Sound familiar? This is from the local newspaper the last couple of years. Turkey fears it will become involved, as does Israel. Jordan is crowded with refugees. Iran is bellicose and threatening. Iraq is in turmoil. Sound familiar?
If we were to rip the headlines from the Mediterranean and Middle East about 1200 BC, what would they read? Pretty much the same.
(audience laughs)
So one thing about history is we can learn a lot from it if we want to. And the point that I would simply make is that there was a fairly globalized civilization that did collapse after 1200 BC, which has perhaps more parallels to us today then you might have expected. Now, they collapsed and in fact, if you study your history, you will know there is no civilization in the history of the world that hasn’t collapsed. So why we should be immune, I don’t know. I don’t think we will be. The question is: What’s it going to take and when is it going to happen?
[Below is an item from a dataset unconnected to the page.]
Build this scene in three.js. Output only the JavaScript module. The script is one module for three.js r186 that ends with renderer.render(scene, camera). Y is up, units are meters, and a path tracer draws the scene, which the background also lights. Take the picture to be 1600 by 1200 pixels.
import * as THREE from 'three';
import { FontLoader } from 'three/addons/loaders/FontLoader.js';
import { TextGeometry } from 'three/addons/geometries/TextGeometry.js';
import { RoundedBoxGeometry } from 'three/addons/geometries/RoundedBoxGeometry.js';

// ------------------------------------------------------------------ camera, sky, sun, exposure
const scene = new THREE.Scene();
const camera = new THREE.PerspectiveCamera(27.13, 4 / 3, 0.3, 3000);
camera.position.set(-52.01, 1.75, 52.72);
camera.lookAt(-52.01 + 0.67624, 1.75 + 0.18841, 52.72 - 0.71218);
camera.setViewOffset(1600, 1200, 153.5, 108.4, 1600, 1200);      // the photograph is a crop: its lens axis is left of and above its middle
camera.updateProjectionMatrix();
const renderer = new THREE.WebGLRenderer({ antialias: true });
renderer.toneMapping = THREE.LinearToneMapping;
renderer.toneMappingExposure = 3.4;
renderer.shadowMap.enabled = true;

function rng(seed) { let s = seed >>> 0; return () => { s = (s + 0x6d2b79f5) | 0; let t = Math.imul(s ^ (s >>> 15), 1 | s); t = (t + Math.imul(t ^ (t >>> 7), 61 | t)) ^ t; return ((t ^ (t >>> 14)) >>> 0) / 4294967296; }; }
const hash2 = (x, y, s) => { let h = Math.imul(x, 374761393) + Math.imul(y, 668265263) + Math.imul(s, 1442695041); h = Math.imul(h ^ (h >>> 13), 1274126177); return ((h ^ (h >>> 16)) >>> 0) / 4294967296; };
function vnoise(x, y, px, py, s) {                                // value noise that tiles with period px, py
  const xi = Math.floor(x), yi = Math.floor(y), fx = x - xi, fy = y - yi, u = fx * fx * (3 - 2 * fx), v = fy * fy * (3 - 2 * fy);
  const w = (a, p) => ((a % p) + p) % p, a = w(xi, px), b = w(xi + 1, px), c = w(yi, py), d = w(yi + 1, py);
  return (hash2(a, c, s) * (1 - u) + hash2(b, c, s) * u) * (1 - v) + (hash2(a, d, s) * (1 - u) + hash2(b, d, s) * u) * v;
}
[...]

There is a difference, however, of course. We are more technologically advanced, of course. We’re aware of what’s happening. I don’t think the Hittites were aware of what was going on. Somebody on the Internet once said, “Wait, there was climate change back then? What, the Hittites had SUVs?” No, the Hittites did not have SUVs. Mother Nature can do climate change. But the Hittites didn’t know how to deal with it. We on the other hand do, so we’ve got a choice if we want to face what’s happening and try and make a difference or ignore it. And from my point of view is what’s the harm if you try and to do something about it. If nothing’s happening, you haven’t done anything, but if it is happening then you’re, you know, saving the planet. So I would look at the collapse of 1177 BC and say it may hold some lessons for us, more than we might suspect. And with that I thank you.